Berg is also singing “Over the Rainbow,” Harold Arlen’s song from the 1939 film “The Wizard of Oz.”

Kornman is directing that piece, along with:

– “Can You Read My Mind?” from the 1978 movie “Superman.”

– “The Way We Were,” the title song from the 1973 movie starring Barbra Streisand and Robert Redford. The song was written by Alan Bergman and Marilyn Bergman, scored by Marvin Hamlisch, and performed by Streisand. It won the Academy Award
and Golden Globe for Best Song and also made AFI’s list of Top 100 Songs from Film, ranking No. 8.

– “The Godfather Trilogy,” a medley of movie songs, though Kornman points out, “it’s really just music from the first two ‘Godfather’ movies. Everyone wants to forget all about ‘The Godfather Part III.’”

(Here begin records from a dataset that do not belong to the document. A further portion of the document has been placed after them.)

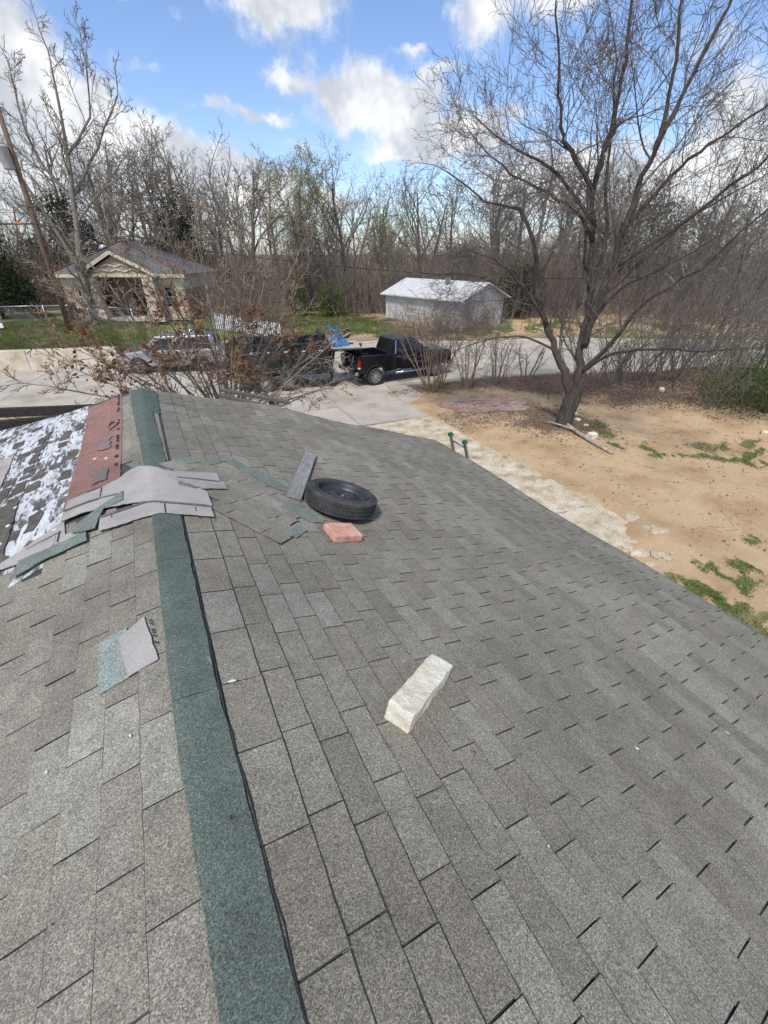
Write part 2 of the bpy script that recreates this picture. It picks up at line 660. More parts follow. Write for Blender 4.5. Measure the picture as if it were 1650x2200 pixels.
# ------------------------------------------------------------------ road, kerbs, driveway
m_road = mat('worn_concrete', [(.28, .24, .19), (.41, .362, .292), (.48, .435, .36)], scale=.7, detail=9, rough=.9, bump=.35, bscale=45,
             speck=.16, sscale=60, lo=.32, hi=.68)
m_road2 = mat('patched_concrete', [(.30, .262, .21), (.41, .365, .30), (.46, .418, .35)], scale=1.1, detail=9, rough=.9, bump=.3, bscale=50,
              speck=.2, sscale=70, lo=.3, hi=.7)
m_kerb = mat('kerb_concrete', [(.34, .29, .22), (.50, .44, .34), (.58, .53, .44)], scale=1.6, detail=8, rough=.9, bump=.4, bscale=30, speck=.15, sscale=60)
m_tar = mat('tar_seam', [(.07, .06, .05), (.16, .14, .115)], scale=8)
m_old = mat('weathered_slab', [(.22, .165, .10), (.42, .34, .225), (.54, .475, .36), (.62, .57, .47)], scale=2.2, detail=10, rough=.95, bump=1.0, bscale=22,
            speck=.35, sscale=30, lo=.28, hi=.72)

road = thing('road', None, None)
road['kind'] = 'structure'
xs = np.concatenate([np.arange(-60, -10, 3.6), np.arange(-10, 34, 3.4), [40, 46, 54, 62]])
for i in range(len(xs) - 1):
    x0, x1 = xs[i] + .012, xs[i + 1] - .012
    far0, far1, ne0, ne1 = lin(FAR, x0), lin(FAR, x1), lin(NEAR, x0), lin(NEAR, x1)
    m0, m1 = (far0 + ne0) / 2, (far1 + ne1) / 2
    sk = 1.6
    for half, (ya0, ya1, yb0, yb1, sa, sb) in enumerate(((ne0, ne1, m0 - .012, m1 - .012, 0, sk / 2), (m0 + .012, m1 + .012, far0, far1, sk / 2, sk))):
        dz = random.uniform(-.003, .004)
        mb = MB()
        mb.ext([(x0 + sa, ya0), (x1 + sa, ya1), (x1 + sb, yb1), (x0 + sb, yb0)], 'Z', -.12, .004 + dz)
        o = mb.build('slab', m_road if random.random() < .6 else m_road2, road)
# dark bed seen in the joints
mb = MB()
for i in range(len(xs) - 1):
    mb.add([(xs[i], lin(NEAR, xs[i]), -.008), (xs[i + 1] + .1, lin(NEAR, xs[i + 1] + .1), -.008),
            (xs[i + 1] + 1.7, lin(FAR, xs[i + 1] + 1.7), -.008), (xs[i] + 1.6, lin(FAR, xs[i] + 1.6), -.008)], [(0, 1, 2, 3)])
mb.build('joint_bed', m_tar, road)

kerb = thing('kerb', None, None)
kerb['kind'] = 'structure'


def kerb_run(poly, x0, x1, step, side, h=.13, w=.18):
    x = x0
    while x < x1:
        xa, xb = x + .01, min(x + step, x1) - .01
        a_, b_ = Vector((xa, lin(poly, xa), 0)), Vector((xb, lin(poly, xb), 0))
        d = (b_ - a_).normalized()
        nrm = Vector((-d.y, d.x, 0)) * side
        rings = []
        for p in (a_, b_):
            rings.append([p + Vector((0, 0, -.1)), p + Vector((0, 0, h - .03)), p + nrm * .03 + Vector((0, 0, h)), p + nrm * w + Vector((0, 0, h)),
                          p + nrm * w + Vector((0, 0, -.1))])
        MB().loft(rings).build('kerb_stone', m_kerb, kerb)
        x += step


kerb_run(FAR, 5.2, 42, 3.0, 1)
kerb_run(NEAR, -40, 3.0, 3.0, -1)
kerb_run(NEAR, 10.4, 40, 3.0, -1, h=.11)

drive = thing('driveway', None, None)
drive['kind'] = 'structure'


def slab(poly, z=.006, m=m_road2, parent=drive, jag=0.0, name='slab'):
    pts = []
    n = len(poly)
    for i in range(n):
        p, q = poly[i], poly[(i + 1) % n]
        k = max(1, int(math.hypot(q[0] - p[0], q[1] - p[1]) / .18)) if jag else 1
        for j in range(k):
            s = j / k
            pts.append((p[0] + (q[0] - p[0]) * s + random.uniform(-jag, jag), p[1] + (q[1] - p[1]) * s + random.uniform(-jag, jag)))
    return MB().ext(pts, 'Z', z - .13, z).build(name, m, parent)


# apron panels at the street and the worn strip beside the house
slab([(3.4, 15.9), (6.2, 15.6), (6.35, 18.15), (3.0, 18.95)], .008)
slab([(6.23, 15.6), (8.95, 15.2), (9.5, 17.45), (6.38, 18.14)], .004, m_road)
slab([(3.5, 13.4), (6.1, 13.2), (6.18, 15.57), (3.42, 15.87)], .003, m_road)
slab([(6.13, 13.2), (8.9, 12.9), (8.93, 15.17), (6.21, 15.57)], .009)
slab([(8.96, 14.5), (10.3, 15.4), (10.35, 17.22), (9.54, 17.42), (8.98, 15.2)], .006)
slab([(4.3, 9.2), (8.95, 9.0), (8.9, 12.87), (4.3, 13.2)], .007, m_old, jag=.03)
slab([(4.3, 5.6), (9.0, 5.4), (8.96, 8.98), (4.3, 9.17)], .012, m_old, jag=.05)
slab([(4.3, 3.4), (7.2, 4.2), (7.9, 4.0), (8.4, 4.5), (8.95, 4.4), (9.05, 5.37), (4.3, 5.57)], .005, m_old, jag=.11)
for k in range(34):
    cx_, cy_ = random.uniform(7.2, 9.35), random.uniform(2.9, 4.5)
    if cy_ < 3.0 + (9.3 - cx_) * .1:
        continue
    rr_ = random.uniform(.05, .26) * (cy_ - 2.2) / 2
    n_ = 9
    slab([(cx_ + rr_ * 1.5 * math.cos(6.283 * q_ / n_) * random.uniform(.6, 1.2), cy_ + rr_ * math.sin(6.283 * q_ / n_) * random.uniform(.6, 1.2)) for q_ in range(n_)], random.uniform(.004, .012), m_old, jag=.02, name='slab_fragment')
MB().add([(3.0, 12.9, -.012), (10.3, 12.9, -.012), (10.3, 17.2, -.012), (3.0, 18.9, -.012)], [(0, 1, 2, 3)]).build('joint_bed', m_tar, drive)

# brick patio: every paver a piece
patio = thing('brick_patio', 'patio of worn red pavers in the yard beside the driveway', 'patio', (11.5, 13.0, 0), R(-17))
m_pav = [mat('paver_%d' % i, c, scale=7, rough=.95, bump=.6, bscale=40, speck=.25, sscale=60, coords='pos') for i, c in enumerate(
    ([(.26, .15, .115), (.41, .255, .20)], [(.31, .19, .15), (.45, .32, .265)], [(.28, .215, .18), (.42, .35, .295)]))]
pv = []
for k in range(3):
    hx, hy = .195, .095
    pv.append(MB().ext([(-hx, -hy + .01), (-hx + .01, -hy), (hx - .01, -hy), (hx, -hy + .01), (hx, hy - .01), (hx - .01, hy), (-hx + .01, hy), (-hx, hy - .01)],
                       'Z', -.05, .0).mesh('paver', m_pav[k]))
POLY = [(-1.75, .55), (-.2, 1.1), (1.35, 1.3), (1.95, .1), (1.8, -.95), (.1, -1.05), (-1.1, -.75)]
for j in range(13):
    for i in range(11):
        x, y = -2.1 + i * .40 + (.2 if j % 2 else 0), -1.25 + j * .2
        if inpoly(np.array([x]), np.array([y]), POLY)[0] and random.random() < .93:
            o = obj('paver', random.choice(pv), patio)
            wx, wy = 11.5 + x, 13.0 + y
            o.location = (x + random.uniform(-.008, .008), y + random.uniform(-.008, .008), gz(11.5 + x * .96 + y * .29, 13 - x * .29 + y * .96) + .05 + random.uniform(-.008, .012))
            o.rotation_euler = (random.uniform(-.03, .03), random.uniform(-.03, .03), random.uniform(-.04, .04))

# ------------------------------------------------------------------ the roof we stand on
SR, SL = R(18.4), R(14.0)
X0, ZR = -.24, 3.955


def Wv(q, v):
    return (.022 * math.sin(q * 1.7 + v * .9) + .016 * math.sin(v * 2.1 - q * .6 + 1.0) + .012 * math.sin(q * 3.3 + 2.0) * math.sin(v * 1.3)) * min(1, abs(q) / .5 + .15)


def S(q, v, h=0.0):
    """point of the roof: q = distance from the crest (right +, left -), v along the ridge, h above"""
    s = SR if q >= 0 else SL
    aq = abs(q)
    r_ = .05                       # the crest is slightly rounded
    drop = math.sin(s) * (aq - r_ * (1 - math.exp(-aq / r_)) * .5)
    sg = 1 if q >= 0 else -1
    return Vector((X0 + sg * aq * math.cos(s) + sg * math.sin(s) * h * (1 - math.exp(-aq / .04)), v, ZR - drop + Wv(q, v) + math.cos(s) * h))


def Sframe(q, v):
    e = .02
    sg = 1 if q >= 0 else -1
    du = (S(q + sg * e, v) - S(q, v)).normalized()      # downhill
    dv = (S(q, v + e) - S(q, v - e)).normalized()
    n = (du.cross(dv) if sg < 0 else dv.cross(du)) * 1
    if n.z < 0:
        n = -n
    return du, dv, n.normalized()


def px(P):
    d = P - CAM
    f = Vector((math.sin(R(28.2)) * math.cos(R(32.3)), math.cos(R(28.2)) * math.cos(R(32.3)), -math.sin(R(32.3))))
    r_ = Vector((math.cos(R(28.2)), -math.sin(R(28.2)), 0))
    u = r_.cross(f)
    z = d.dot(f)
    if z < .1:
        return None
    return (825 + 880 * d.dot(r_) / z, 1100 - 880 * d.dot(u) / z, z)


house = thing('shingled_house', 'house seen from its own roof, grey-brown shingles with a green ridge cap', 'house')
m_deck = mat('roof_felt', [(.04, .045, .041), (.07, .076, .068)], scale=9, speck=.3, sscale=200)
m_deckg = mat('worn_green_granules', [(.05, .062, .055), (.09, .11, .098)], scale=20, speck=.5, sscale=190)
m_sh = shingle_mat('shingle_granules', 'obj')
m_shs = shingle_mat('shingle_granules_far', 'Col')


def surf_grid(qs, vs_of, h=0.0):
    vs, fs = [], []
    n = None
    for q in qs:
        row = [S(q, v, h) for v in vs_of(q)]
        n = len(row)
        vs += row
    for i in range(len(qs) - 1):
        for j in range(n - 1):
            fs.append((i * n + j, (i + 1) * n + j, (i + 1) * n + j + 1, i * n + j + 1))
    return vs, fs


def rake(q):
    if q < 0:
        return 5.97 + .26 * min(1.8, -q)
    return 5.95 + .16 * math.sin(min(q, 4.0) * .78) - .1 * max(0, q - 3.6)


vs, fs = surf_grid(list(np.linspace(-3.4, -.02, 30)) + list(np.linspace(.02, 4.66, 44)), lambda q: np.linspace(-1.6, rake(q), 40), 0)
roof = MB().add(vs, fs).build('roof', m_deck, house, smooth=True)

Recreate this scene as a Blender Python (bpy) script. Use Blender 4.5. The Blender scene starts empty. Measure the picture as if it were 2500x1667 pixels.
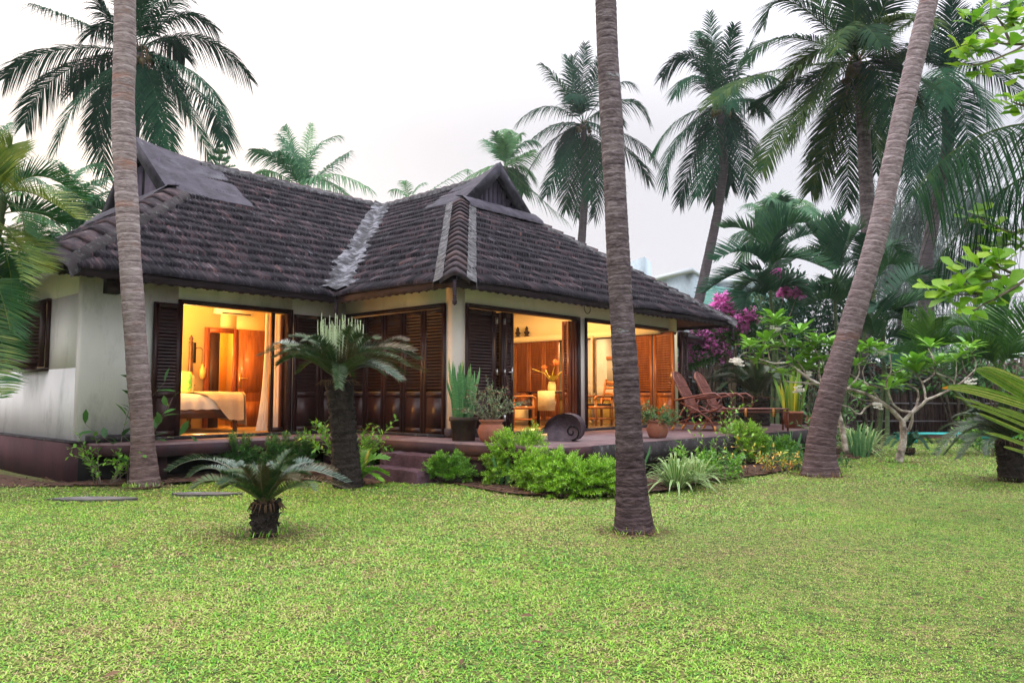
import bpy, math, random
import numpy as np
R = math.radians
rng = np.random.default_rng(7)
random.seed(7)
scene = bpy.context.scene
C = bpy.data.collections.new("place"); scene.collection.children.link(C)

# ---------------------------------------------------------------- camera
F_PX, CX, CY, CAM_H = 1850.0, 1250.0, 833.5, 1.25
PITCH = math.atan((965 - CY) / F_PX)
cd = bpy.data.cameras.new("camera"); cam = bpy.data.objects.new("camera", cd); C.objects.link(cam)
cd.sensor_width = 36.0; cd.lens = F_PX / 2500 * 36.0; cd.clip_start = 0.05; cd.clip_end = 3000
cam.location = (0, 0, CAM_H); cam.rotation_euler = (math.pi / 2 + PITCH, 0, 0)
scene.camera = cam

# ---------------------------------------------------------------- sky, sun, exposure
SUN_EL, SUN_AZ = R(14), R(-28)      # low behind the house, a little left
w = bpy.data.worlds.new("World"); scene.world = w; w.use_nodes = True
nt = w.node_tree; nt.nodes.clear()
out = nt.nodes.new('ShaderNodeOutputWorld'); bg = nt.nodes.new('ShaderNodeBackground')
sky = nt.nodes.new('ShaderNodeTexSky'); sky.sky_type = 'NISHITA'; sky.sun_disc = False
sky.sun_elevation = SUN_EL; sky.sun_rotation = SUN_AZ; sky.dust_density = 4.0; sky.air_density = 1.0
tc = nt.nodes.new('ShaderNodeTexCoord'); sep = nt.nodes.new('ShaderNodeSeparateXYZ')
zg = nt.nodes.new('ShaderNodeMapRange')          # overcast: much brighter towards the zenith (CIE overcast sky)
zg.interpolation_type = 'SMOOTHSTEP'; zg.inputs['From Min'].default_value = 0.30; zg.inputs['From Max'].default_value = 1.05
zg.inputs['To Min'].default_value = 9.6; zg.inputs['To Max'].default_value = 66.0
xg = nt.nodes.new('ShaderNodeMapRange'); xg.inputs['From Min'].default_value = -.5; xg.inputs['From Max'].default_value = .6
veil = nt.nodes.new('ShaderNodeMix'); veil.data_type = 'RGBA'; veil.inputs[6].default_value = (1.0, .955, .965, 1); veil.inputs[7].default_value = (.87, .875, .965, 1)
cn = nt.nodes.new('ShaderNodeTexNoise'); cn.inputs['Scale'].default_value = 2.2; cn.inputs['Detail'].default_value = 5
cm = nt.nodes.new('ShaderNodeMapRange'); cm.inputs['From Min'].default_value = .3; cm.inputs['From Max'].default_value = .7; cm.inputs['To Min'].default_value = .95; cm.inputs['To Max'].default_value = 1.03
cmul = nt.nodes.new('ShaderNodeMath'); cmul.operation = 'MULTIPLY'
mul = nt.nodes.new('ShaderNodeVectorMath'); mul.operation = 'SCALE'
mix = nt.nodes.new('ShaderNodeMix'); mix.data_type = 'RGBA'; mix.inputs[0].default_value = 0.93
L = nt.links.new
L(tc.outputs['Generated'], sep.inputs[0]); L(sep.outputs['Z'], zg.inputs['Value']); L(sep.outputs['X'], xg.inputs['Value']); L(xg.outputs[0], veil.inputs[0])
L(tc.outputs['Generated'], cn.inputs['Vector']); L(cn.outputs[0], cm.inputs['Value']); L(cm.outputs[0], cmul.inputs[0]); L(zg.outputs[0], cmul.inputs[1])
L(veil.outputs[2], mul.inputs[0]); L(cmul.outputs[0], mul.inputs['Scale'])
L(sky.outputs[0], mix.inputs[6]); L(mul.outputs[0], mix.inputs[7])
L(mix.outputs[2], bg.inputs[0]); bg.inputs[1].default_value = 0.1
L(bg.outputs[0], out.inputs[0])
sl = bpy.data.lights.new("sun", 'SUN'); so = bpy.data.objects.new("sun", sl); C.objects.link(so)
sl.energy = 1.3; sl.angle = R(14); sl.color = (1.0, 0.90, 0.80)
sd = np.array([math.sin(SUN_AZ) * math.cos(SUN_EL), math.cos(SUN_AZ) * math.cos(SUN_EL), math.sin(SUN_EL)])
from mathutils import Vector, Matrix
so.rotation_euler = Vector(sd).to_track_quat('Z', 'Y').to_euler()
vs = scene.view_settings; scene.display_settings.display_device = 'sRGB'
vs.view_transform = 'Standard'; vs.look = 'None'; vs.exposure = 0.0; vs.gamma = 1.0

# ---------------------------------------------------------------- placing helpers (metres)
def _ray(px, py):
    x = (px - CX) / F_PX; z = -(py - CY) / F_PX; c, s = math.cos(PITCH), math.sin(PITCH)
    return np.array([x, c - s * z, s + c * z])
CAMP = np.array([0, 0, CAM_H])
def atz(px, py, z=0.0):
    r = _ray(px, py); return CAMP + (z - CAM_H) / r[2] * r
def atY(px, py, Y):
    r = _ray(px, py); return CAMP + Y / r[1] * r
HA = math.atan2(F_PX / math.cos(PITCH), 1680.0)
D1 = np.array([math.cos(HA), math.sin(HA), 0]); D2 = np.array([-math.sin(HA), math.cos(HA), 0])
HO = atz(1112, 1062, 0.60); HO[2] = 0
def W(u, v, z=0.0): return HO + u * D1 + v * D2 + np.array([0, 0, z])
def toH(p): q = np.array(p) - HO; return np.array([q @ D1, q @ D2, p[2]])

def nrm(a):
    a = np.asarray(a, float); n = np.linalg.norm(a, axis=-1, keepdims=True); return a / np.maximum(n, 1e-9)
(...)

The program also features two pieces — the German march “Berliner Luft” and the “Vienna Forever” march — that were held over from last week’s “European Tour” concert, which was cut short by heavy rains. “These pieces are being played in anticipation of German Fest, which opens Thursday in Milwaukee,” Gall says, adding that the entire “European Holiday” program will be repeated next summer.

If you go

What: The Kenosha Pops Band’s “Classic Cinema” concert

When: 7 p.m. Wednesday (July 25, 2012)

Where: The band shell in Pennoyer Park, at 35th Street and Seventh Avenue on Kenosha’s lakefront

Admission: Free

Next concert:

“Dynamic Duos: The Pops Celebrates Some of the Greatest Musical Pairings of the 20th Century” on Aug. 1, 2012

Also: During the performances, the Pops Band operates a concession stand, offering popcorn, candy, soda and water. Also, parking is allowed on both sides of Seventh Avenue durings Pops concerts.